**AIM:** Set down all of the entries word for word, omitting the images they contain.
━━━━━ STORED ROWS
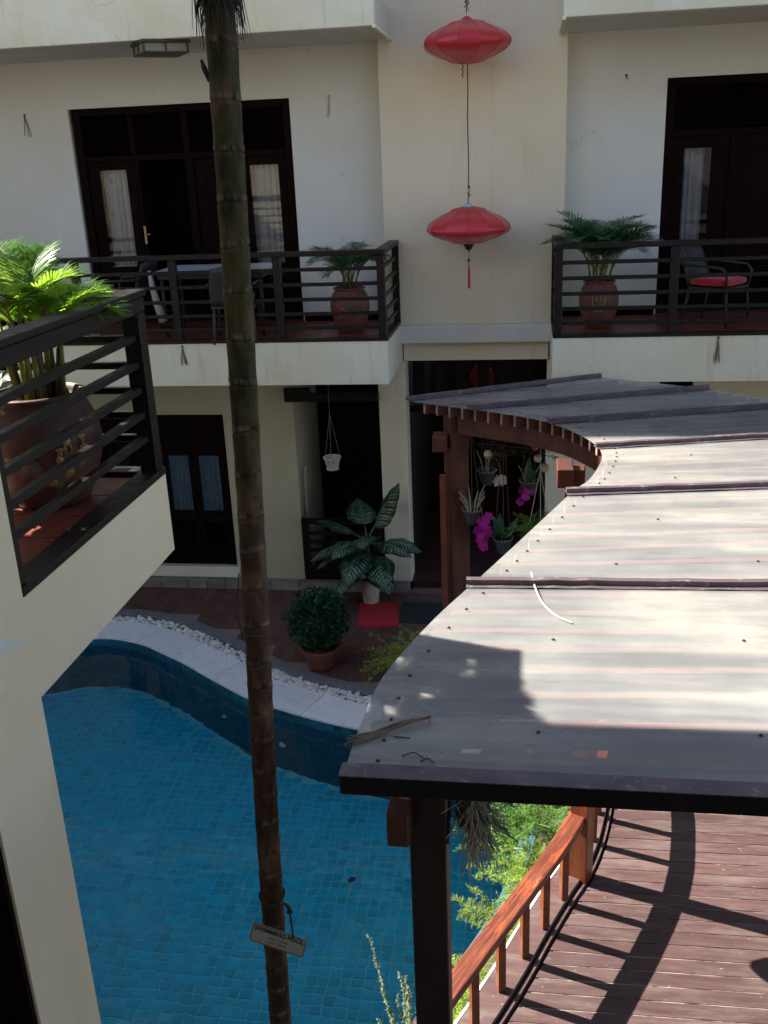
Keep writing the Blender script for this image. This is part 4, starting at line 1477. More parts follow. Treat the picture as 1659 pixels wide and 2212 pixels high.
# ---- palm fronds
def frond(parent, base, az, el0, ln, droop, npair, ll, wl, mat, stalkmat, rng, vee=.35, bare=.3):
    pts = [Vector(base)]
    el = el0
    nseg = 14
    d = None
    dirs = []
    for k in range(nseg):
        d = Vector((cos(az) * cos(el), sin(az) * cos(el), sin(el)))
        dirs.append(d)
        pts.append(pts[-1] + d * ln / nseg)
        el -= droop / nseg * (1 + k / nseg)
    dirs.append(d)
    m = MB(); m.tube(pts, [.0075 * (1 - .8 * k / nseg) for k in range(nseg + 1)], 6)
    mm = MB()
    for k in range(npair):
        t = bare + (1 - bare) * (k + .5) / npair
        x = t * nseg
        i = min(int(x), nseg - 1)
        p = pts[i].lerp(pts[i + 1], x - i)
        d = dirs[i]
        side = d.cross(Vector((0, 0, 1))).normalized()
        upv = side.cross(d).normalized()
        env = sin(pi * min(1, .18 + .82 * (t - bare) / (1 - bare))) ** .6 if t < .97 else .5
        for s in (-1, 1):
            fw = .55 + .5 * (t - bare) / (1 - bare)
            ld = (d * fw + side * s * .85 + upv * (vee + rng.uniform(-.12, .12))).normalized()
            l_ = ll * env * rng.uniform(.85, 1.08)
            nrm = ld.cross(d * 1.0).normalized()
            wv = ld.cross(nrm).normalized() * wl * .5
            sag = Vector((0, 0, -1))
            a = p
            b = p + ld * l_ * .35 + sag * l_ * .02
            c = p + ld * l_ * .72 + sag * l_ * .08
            e = p + ld * l_ + sag * l_ * .2
            mm.add([a - wv * .5, a + wv * .5, b - wv, b + wv, c - wv * .75, c + wv * .75, e], [(0, 1, 3, 2), (2, 3, 5, 4), (4, 5, 6)])
    o = mm.build("frond", mat, parent, fix=False)
    m.build("stalk", stalkmat, o)
    return o


def jar(parent, x, y, z0, R, h, relief, deco_seed, face_az):
    """bellied terracotta jar with an applied relief"""
    pr = [(.60, 0), (.66, .02), (.80, .18), (.95, .40), (1.0, .58), (.96, .74), (.84, .87), (.72, .93), (.70, .955), (.80, .965), (.82, .985), (.79, 1.0), (.72, 1.0), (.70, .95), (.68, .9)]
    m = MB(); m.lathe([(r * R, z * h) for r, z in pr], 40, (x, y, z0))
    p = m.build("pot", MAT['terracotta' if R < .25 else 'jar'], parent, True)
    m = MB(); m.lathe([(.01, .90 * h), (R * .45, .905 * h), (R * .69, .90 * h)], 24, (x, y, z0), False); m.build("soil", MAT['soil'], parent)
    rg = random.Random(deco_seed)

    def rad(u):
        for (r0, a0), (r1, a1) in zip(pr, pr[1:]):
            if a0 <= u <= a1:
                return (r0 + (r1 - r0) * (u - a0) / max(1e-6, a1 - a0)) * R
        return R
    for kind, items in relief:
        for (da, u, w_, h_) in items:
            m = MB()
            az = face_az + da
            nb = 9
            vs = []
            for k in range(nb):
                t = 2 * pi * k / nb
                aa = az + cos(t) * w_ * .5 * rg.uniform(.7, 1.15)
                uu = u + sin(t) * h_ * .5 * rg.uniform(.7, 1.15)
                r = rad(uu) + .006
                vs.append((x + r * cos(aa), y + r * sin(aa), z0 + uu * h))
            r = rad(u) + .016
            vs.append((x + r * cos(az), y + r * sin(az), z0 + u * h))
            vs2 = [(x + (rad(u) - .004) * cos(az), y + (rad(u) - .004) * sin(az), z0 + u * h)]
            m.add(vs + vs2, [(k, (k + 1) % nb, nb) for k in range(nb)] + [((k + 1) % nb, k, nb + 1) for k in range(nb)])
            m.build("relief", MAT[kind], p, fix=False)
    return p


def figure(da, u):
    """little figure with a conical hat"""
    return [(da, u + .075, .20, .035), (da, u + .04, .10, .05), (da, u - .02, .16, .09), (da - .05, u - .09, .07, .07), (da + .06, u - .09, .07, .08)]


def potted_palm(x, y, z0, R, h, label, nfr, ln, ll, mat, seed, relief, az0, spread=(.5, 1.45), group=None, npair=24, wl=.016, stems=10, stem_h=.28, droop=1.35, azr=None, lean=(.1, .35), yellow=2):
    t = thing("potted_palm", (x, y, z0), label, "potted palm", group)
    jar(t, x, y, z0, R, h, relief, seed, az0)
    rg = random.Random(seed)
    zt = z0 + h * .9
    for k in range(stems):
        a = 2 * pi * k / stems + rg.uniform(-.3, .3)
        r = R * rg.uniform(.05, .5)
        ln_ = rg.uniform(*lean)
        p0 = Vector((x + r * cos(a), y + r * sin(a), zt))
        hgt = stem_h * rg.uniform(.7, 1.15)
        p1 = p0 + Vector((cos(a) * ln_ * hgt, sin(a) * ln_ * hgt, hgt))
        m = MB(); m.tube([p0, p0.lerp(p1, .5), p1], [.016, .013, .008], 8)
        m.build("cane", MAT['cane'] if k % yellow == 0 else MAT['stalk'], t, True)
        nf = nfr // stems + (1 if k < nfr % stems else 0)
        for j in range(nf):
            az = (a + rg.uniform(-.9, .9)) if azr is None else rg.uniform(*azr)
            frond(t, p1 - Vector((0, 0, .03)), az, rg.uniform(*spread), ln * rg.uniform(.8, 1.1) * (1 if R < .25 else 1 - .32 * max(0, cos(az + .3))), rg.uniform(.7, 1.1) * droop, npair, ll, wl, mat, MAT['stalk'], rg)
    return t


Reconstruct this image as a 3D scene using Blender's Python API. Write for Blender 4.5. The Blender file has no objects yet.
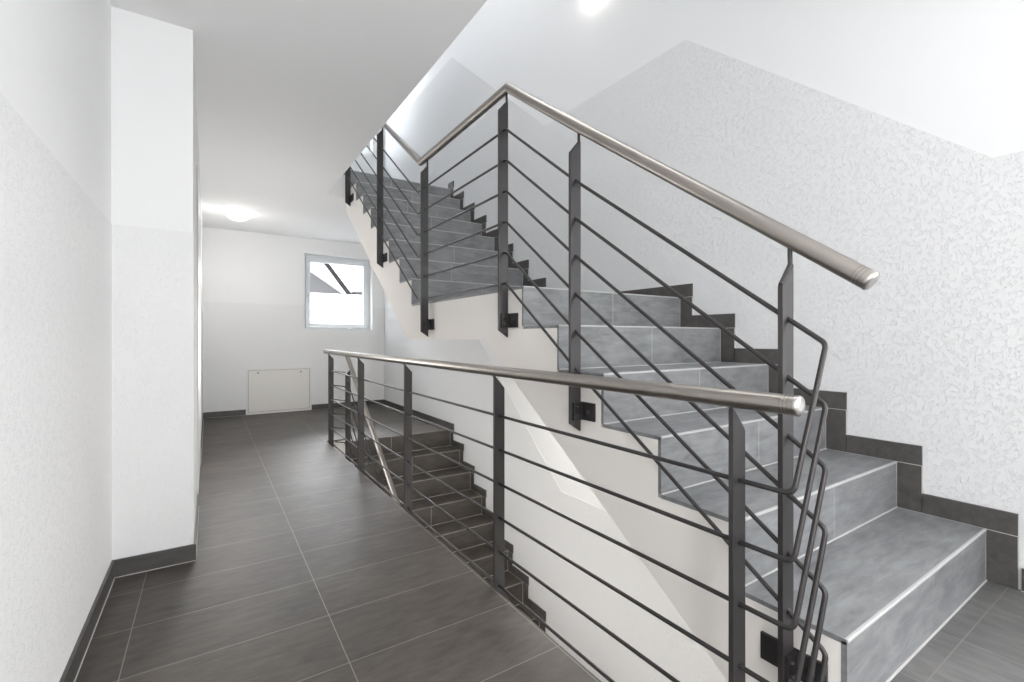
━━━━━━━━━━
**CORRECT ANSWER:**
Keep writing the Blender script for this image. This is part 4, starting at line 1477. More parts follow. Treat the picture as 1659 pixels wide and 2212 pixels high.
# ---- palm fronds
def frond(parent, base, az, el0, ln, droop, npair, ll, wl, mat, stalkmat, rng, vee=.35, bare=.3):
    pts = [Vector(base)]
    el = el0
    nseg = 14
    d = None
    dirs = []
    for k in range(nseg):
        d = Vector((cos(az) * cos(el), sin(az) * cos(el), sin(el)))
        dirs.append(d)
        pts.append(pts[-1] + d * ln / nseg)
        el -= droop / nseg * (1 + k / nseg)
    dirs.append(d)
    m = MB(); m.tube(pts, [.0075 * (1 - .8 * k / nseg) for k in range(nseg + 1)], 6)
    mm = MB()
    for k in range(npair):
        t = bare + (1 - bare) * (k + .5) / npair
        x = t * nseg
        i = min(int(x), nseg - 1)
        p = pts[i].lerp(pts[i + 1], x - i)
        d = dirs[i]
        side = d.cross(Vector((0, 0, 1))).normalized()
        upv = side.cross(d).normalized()
        env = sin(pi * min(1, .18 + .82 * (t - bare) / (1 - bare))) ** .6 if t < .97 else .5
        for s in (-1, 1):
            fw = .55 + .5 * (t - bare) / (1 - bare)
            ld = (d * fw + side * s * .85 + upv * (vee + rng.uniform(-.12, .12))).normalized()
            l_ = ll * env * rng.uniform(.85, 1.08)
            nrm = ld.cross(d * 1.0).normalized()
            wv = ld.cross(nrm).normalized() * wl * .5
            sag = Vector((0, 0, -1))
            a = p
            b = p + ld * l_ * .35 + sag * l_ * .02
            c = p + ld * l_ * .72 + sag * l_ * .08
            e = p + ld * l_ + sag * l_ * .2
            mm.add([a - wv * .5, a + wv * .5, b - wv, b + wv, c - wv * .75, c + wv * .75, e], [(0, 1, 3, 2), (2, 3, 5, 4), (4, 5, 6)])
    o = mm.build("frond", mat, parent, fix=False)
    m.build("stalk", stalkmat, o)
    return o


def jar(parent, x, y, z0, R, h, relief, deco_seed, face_az):
    """bellied terracotta jar with an applied relief"""
    pr = [(.60, 0), (.66, .02), (.80, .18), (.95, .40), (1.0, .58), (.96, .74), (.84, .87), (.72, .93), (.70, .955), (.80, .965), (.82, .985), (.79, 1.0), (.72, 1.0), (.70, .95), (.68, .9)]
    m = MB(); m.lathe([(r * R, z * h) for r, z in pr], 40, (x, y, z0))
    p = m.build("pot", MAT['terracotta' if R < .25 else 'jar'], parent, True)
    m = MB(); m.lathe([(.01, .90 * h), (R * .45, .905 * h), (R * .69, .90 * h)], 24, (x, y, z0), False); m.build("soil", MAT['soil'], parent)
    rg = random.Random(deco_seed)

    def rad(u):
        for (r0, a0), (r1, a1) in zip(pr, pr[1:]):
            if a0 <= u <= a1:
                return (r0 + (r1 - r0) * (u - a0) / max(1e-6, a1 - a0)) * R
        return R
    for kind, items in relief:
        for (da, u, w_, h_) in items:
            m = MB()
            az = face_az + da
            nb = 9
            vs = []
            for k in range(nb):
                t = 2 * pi * k / nb
                aa = az + cos(t) * w_ * .5 * rg.uniform(.7, 1.15)
                uu = u + sin(t) * h_ * .5 * rg.uniform(.7, 1.15)
                r = rad(uu) + .006
                vs.append((x + r * cos(aa), y + r * sin(aa), z0 + uu * h))
            r = rad(u) + .016
            vs.append((x + r * cos(az), y + r * sin(az), z0 + u * h))
            vs2 = [(x + (rad(u) - .004) * cos(az), y + (rad(u) - .004) * sin(az), z0 + u * h)]
            m.add(vs + vs2, [(k, (k + 1) % nb, nb) for k in range(nb)] + [((k + 1) % nb, k, nb + 1) for k in range(nb)])
            m.build("relief", MAT[kind], p, fix=False)
    return p


def figure(da, u):
    """little figure with a conical hat"""
    return [(da, u + .075, .20, .035), (da, u + .04, .10, .05), (da, u - .02, .16, .09), (da - .05, u - .09, .07, .07), (da + .06, u - .09, .07, .08)]


def potted_palm(x, y, z0, R, h, label, nfr, ln, ll, mat, seed, relief, az0, spread=(.5, 1.45), group=None, npair=24, wl=.016, stems=10, stem_h=.28, droop=1.35, azr=None, lean=(.1, .35), yellow=2):
    t = thing("potted_palm", (x, y, z0), label, "potted palm", group)
    jar(t, x, y, z0, R, h, relief, seed, az0)
    rg = random.Random(seed)
    zt = z0 + h * .9
    for k in range(stems):
        a = 2 * pi * k / stems + rg.uniform(-.3, .3)
        r = R * rg.uniform(.05, .5)
        ln_ = rg.uniform(*lean)
        p0 = Vector((x + r * cos(a), y + r * sin(a), zt))
        hgt = stem_h * rg.uniform(.7, 1.15)
        p1 = p0 + Vector((cos(a) * ln_ * hgt, sin(a) * ln_ * hgt, hgt))
        m = MB(); m.tube([p0, p0.lerp(p1, .5), p1], [.016, .013, .008], 8)
        m.build("cane", MAT['cane'] if k % yellow == 0 else MAT['stalk'], t, True)
        nf = nfr // stems + (1 if k < nfr % stems else 0)
        for j in range(nf):
            az = (a + rg.uniform(-.9, .9)) if azr is None else rg.uniform(*azr)
            frond(t, p1 - Vector((0, 0, .03)), az, rg.uniform(*spread), ln * rg.uniform(.8, 1.1) * (1 if R < .25 else 1 - .32 * max(0, cos(az + .3))), rg.uniform(.7, 1.1) * droop, npair, ll, wl, mat, MAT['stalk'], rg)
    return t


Reconstruct this image as a 3D scene using Blender's Python API. Write for Blender 4.5. The Blender file has no objects yet.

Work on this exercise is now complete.